Die Ausstellungskonzeption des Museums wurde von Professoren und Studenten der Berliner Hochschule für Technik und Wirtschaft (HTW) erarbeitet und in Zusammenarbeit mit der GFMÄ umgesetzt. Neben der archäologischen Ausstellung, die das hohe Niveau von Bild- und Baukunst, Töpferei, Metall- sowie Glasverarbeitung der antiken Kulturen des tigräischen Hochlandes beleuchtet, gehört dazu eine technische Abteilung, in der das ehemalige Elektrizitätswerk der Stadtverwaltung zur Besichtigung steht. Sein beeindruckender Generator wurde im Bürgerkrieg der 80er Jahre zerstört und nun im Rahmen eines Projektes von Studenten der HTW restauriert. Das „Generatorhaus« wurde zu einem Konferenzsaal für wissenschaftliche Kolloquien und öffentliche Vorträge umgestaltet. Daneben beherbergt der Museumsbau ein großzügiges Fundmagazin und ein Atelier für die Untersuchung und Konservierung archäologischer Funde. Damit bietet das Museum auch die räumliche Ausstattung für archäologische Studien und die Ausbildung von Archäologen und Museumspersonal. Fachpublikum bewertete den Museumsbau als eines der ästhetisch und funktional bislang gelungensten Museen in Äthiopien und darüber hinaus.
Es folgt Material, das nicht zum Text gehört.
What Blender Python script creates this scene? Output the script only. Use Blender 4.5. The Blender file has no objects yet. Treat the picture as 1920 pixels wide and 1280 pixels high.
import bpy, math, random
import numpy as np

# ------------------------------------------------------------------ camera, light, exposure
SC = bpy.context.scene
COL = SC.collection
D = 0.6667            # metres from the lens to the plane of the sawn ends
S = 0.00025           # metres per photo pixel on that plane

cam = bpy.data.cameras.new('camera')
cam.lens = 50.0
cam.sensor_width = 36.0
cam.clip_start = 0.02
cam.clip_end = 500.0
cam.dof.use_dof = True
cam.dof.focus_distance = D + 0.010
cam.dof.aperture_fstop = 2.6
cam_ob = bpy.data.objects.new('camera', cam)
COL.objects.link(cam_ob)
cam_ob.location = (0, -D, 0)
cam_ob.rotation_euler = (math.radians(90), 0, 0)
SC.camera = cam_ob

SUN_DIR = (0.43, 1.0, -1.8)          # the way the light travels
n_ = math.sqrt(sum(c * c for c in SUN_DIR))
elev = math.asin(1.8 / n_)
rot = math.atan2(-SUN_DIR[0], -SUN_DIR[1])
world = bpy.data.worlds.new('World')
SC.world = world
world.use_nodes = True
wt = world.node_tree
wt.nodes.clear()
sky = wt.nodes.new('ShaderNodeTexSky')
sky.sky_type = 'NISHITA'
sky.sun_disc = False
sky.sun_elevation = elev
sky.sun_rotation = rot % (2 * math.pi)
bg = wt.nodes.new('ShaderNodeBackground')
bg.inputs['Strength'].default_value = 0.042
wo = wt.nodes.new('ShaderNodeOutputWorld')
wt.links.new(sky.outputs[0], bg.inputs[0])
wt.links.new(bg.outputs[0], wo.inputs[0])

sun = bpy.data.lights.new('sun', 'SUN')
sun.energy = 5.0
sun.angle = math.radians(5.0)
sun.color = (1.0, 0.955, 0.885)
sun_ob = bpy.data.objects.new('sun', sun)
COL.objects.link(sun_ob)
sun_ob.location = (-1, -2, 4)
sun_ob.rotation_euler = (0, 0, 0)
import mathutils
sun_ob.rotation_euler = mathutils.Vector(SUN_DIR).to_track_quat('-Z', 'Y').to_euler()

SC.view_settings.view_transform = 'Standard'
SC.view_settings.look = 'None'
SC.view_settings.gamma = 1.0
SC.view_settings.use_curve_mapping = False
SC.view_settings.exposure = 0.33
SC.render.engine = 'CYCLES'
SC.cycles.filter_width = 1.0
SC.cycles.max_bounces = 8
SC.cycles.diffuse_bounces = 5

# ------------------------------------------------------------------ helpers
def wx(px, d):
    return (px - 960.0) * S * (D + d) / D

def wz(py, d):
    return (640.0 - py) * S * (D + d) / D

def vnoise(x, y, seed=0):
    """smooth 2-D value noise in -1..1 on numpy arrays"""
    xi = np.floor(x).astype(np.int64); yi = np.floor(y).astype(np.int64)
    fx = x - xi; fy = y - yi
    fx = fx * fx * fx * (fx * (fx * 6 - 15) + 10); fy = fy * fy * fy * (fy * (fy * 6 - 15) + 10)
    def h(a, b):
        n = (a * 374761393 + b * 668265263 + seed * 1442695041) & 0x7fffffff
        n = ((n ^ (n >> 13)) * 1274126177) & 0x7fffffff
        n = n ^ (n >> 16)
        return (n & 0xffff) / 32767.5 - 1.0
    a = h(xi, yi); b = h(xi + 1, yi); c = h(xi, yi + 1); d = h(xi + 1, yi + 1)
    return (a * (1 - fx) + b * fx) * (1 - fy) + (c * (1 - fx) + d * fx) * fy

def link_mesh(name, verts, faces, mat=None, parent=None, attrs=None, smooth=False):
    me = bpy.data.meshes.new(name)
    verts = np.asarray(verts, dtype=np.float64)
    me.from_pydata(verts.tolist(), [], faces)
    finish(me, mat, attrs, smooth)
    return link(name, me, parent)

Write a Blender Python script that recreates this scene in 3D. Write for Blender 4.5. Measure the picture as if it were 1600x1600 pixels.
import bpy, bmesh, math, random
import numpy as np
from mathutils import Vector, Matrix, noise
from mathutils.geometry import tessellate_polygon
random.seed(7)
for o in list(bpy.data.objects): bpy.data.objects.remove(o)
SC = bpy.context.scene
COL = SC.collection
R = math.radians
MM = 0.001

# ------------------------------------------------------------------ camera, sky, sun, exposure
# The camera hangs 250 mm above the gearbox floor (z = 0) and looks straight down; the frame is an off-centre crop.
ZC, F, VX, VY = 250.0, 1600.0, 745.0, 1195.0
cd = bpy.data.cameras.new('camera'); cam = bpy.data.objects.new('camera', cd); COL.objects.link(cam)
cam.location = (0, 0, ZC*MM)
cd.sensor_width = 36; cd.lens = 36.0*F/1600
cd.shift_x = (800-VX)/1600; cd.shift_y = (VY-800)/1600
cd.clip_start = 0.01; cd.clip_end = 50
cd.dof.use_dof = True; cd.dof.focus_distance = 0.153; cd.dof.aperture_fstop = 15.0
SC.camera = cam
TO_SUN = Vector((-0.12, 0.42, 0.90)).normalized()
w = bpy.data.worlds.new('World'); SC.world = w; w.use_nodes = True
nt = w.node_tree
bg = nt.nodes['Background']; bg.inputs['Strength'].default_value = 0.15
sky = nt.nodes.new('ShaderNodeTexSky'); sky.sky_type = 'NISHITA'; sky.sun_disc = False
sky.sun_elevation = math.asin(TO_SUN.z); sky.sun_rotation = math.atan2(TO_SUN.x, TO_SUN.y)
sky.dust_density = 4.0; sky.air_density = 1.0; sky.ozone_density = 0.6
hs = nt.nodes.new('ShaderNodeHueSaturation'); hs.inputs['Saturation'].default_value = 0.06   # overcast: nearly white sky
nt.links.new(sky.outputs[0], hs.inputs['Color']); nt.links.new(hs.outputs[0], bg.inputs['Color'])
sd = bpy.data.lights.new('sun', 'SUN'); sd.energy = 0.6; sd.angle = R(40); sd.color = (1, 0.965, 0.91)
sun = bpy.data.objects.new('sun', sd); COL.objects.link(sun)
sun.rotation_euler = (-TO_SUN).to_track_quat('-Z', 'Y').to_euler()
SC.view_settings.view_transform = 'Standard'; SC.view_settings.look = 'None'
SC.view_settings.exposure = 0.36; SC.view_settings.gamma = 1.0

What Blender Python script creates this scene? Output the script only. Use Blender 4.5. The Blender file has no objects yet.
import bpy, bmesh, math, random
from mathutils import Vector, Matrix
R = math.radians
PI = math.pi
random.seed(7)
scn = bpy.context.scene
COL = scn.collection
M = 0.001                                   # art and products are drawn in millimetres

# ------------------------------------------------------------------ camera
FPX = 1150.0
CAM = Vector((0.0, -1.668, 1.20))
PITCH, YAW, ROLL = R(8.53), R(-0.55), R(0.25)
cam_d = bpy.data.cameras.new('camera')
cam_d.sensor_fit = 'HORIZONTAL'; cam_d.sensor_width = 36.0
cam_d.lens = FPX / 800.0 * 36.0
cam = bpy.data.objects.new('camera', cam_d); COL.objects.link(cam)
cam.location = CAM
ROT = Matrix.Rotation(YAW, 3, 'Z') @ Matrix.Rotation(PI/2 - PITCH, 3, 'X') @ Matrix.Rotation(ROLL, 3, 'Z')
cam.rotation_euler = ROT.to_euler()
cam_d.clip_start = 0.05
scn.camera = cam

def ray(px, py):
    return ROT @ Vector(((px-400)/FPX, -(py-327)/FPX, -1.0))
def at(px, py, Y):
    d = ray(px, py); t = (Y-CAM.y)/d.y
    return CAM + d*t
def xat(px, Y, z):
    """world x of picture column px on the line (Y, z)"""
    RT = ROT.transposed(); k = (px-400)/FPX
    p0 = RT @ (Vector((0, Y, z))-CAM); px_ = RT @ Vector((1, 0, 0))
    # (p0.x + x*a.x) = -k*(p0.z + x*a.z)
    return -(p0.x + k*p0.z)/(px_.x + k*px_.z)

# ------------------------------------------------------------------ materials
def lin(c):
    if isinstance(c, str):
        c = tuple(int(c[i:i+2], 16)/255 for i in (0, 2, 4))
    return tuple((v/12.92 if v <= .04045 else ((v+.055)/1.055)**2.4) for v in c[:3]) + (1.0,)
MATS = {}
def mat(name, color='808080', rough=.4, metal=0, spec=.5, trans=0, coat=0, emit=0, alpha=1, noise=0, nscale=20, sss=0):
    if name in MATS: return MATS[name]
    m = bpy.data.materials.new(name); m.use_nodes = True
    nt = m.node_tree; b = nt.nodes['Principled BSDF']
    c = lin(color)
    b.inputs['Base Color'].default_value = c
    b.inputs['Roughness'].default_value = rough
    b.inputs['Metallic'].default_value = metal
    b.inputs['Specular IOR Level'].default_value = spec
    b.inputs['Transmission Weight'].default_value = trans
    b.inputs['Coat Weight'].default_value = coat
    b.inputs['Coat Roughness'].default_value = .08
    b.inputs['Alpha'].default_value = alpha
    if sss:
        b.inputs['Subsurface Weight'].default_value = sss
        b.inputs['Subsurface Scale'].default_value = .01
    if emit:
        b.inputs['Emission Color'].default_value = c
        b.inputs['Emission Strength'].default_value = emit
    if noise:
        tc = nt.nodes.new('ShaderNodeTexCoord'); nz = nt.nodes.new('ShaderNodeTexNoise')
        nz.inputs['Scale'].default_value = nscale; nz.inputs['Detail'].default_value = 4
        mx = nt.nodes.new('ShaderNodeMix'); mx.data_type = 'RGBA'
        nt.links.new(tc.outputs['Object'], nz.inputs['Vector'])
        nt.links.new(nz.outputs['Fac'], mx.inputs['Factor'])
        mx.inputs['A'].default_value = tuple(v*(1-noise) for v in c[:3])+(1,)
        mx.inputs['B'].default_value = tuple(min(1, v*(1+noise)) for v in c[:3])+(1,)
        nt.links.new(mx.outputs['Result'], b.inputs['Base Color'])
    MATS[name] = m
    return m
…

An der feierlichen Eröffnung am vergangenen Sonntag nahmen der Präsident von Tigray, Abba Weldu Hagos, der äthiopische Staatsminister für Kultur und Tourismus, Mulugeta Seid Damtew, und der deutsche Botschafter in Äthiopien, Joachim Schmidt, sowie hochrangige Vertreter bedeutender kultureller Institutionen in Äthiopien teil. Die Eröffnung war gekoppelt mit einem internationalen Symposium zu den neuesten archäologischen Forschungen in Tigray.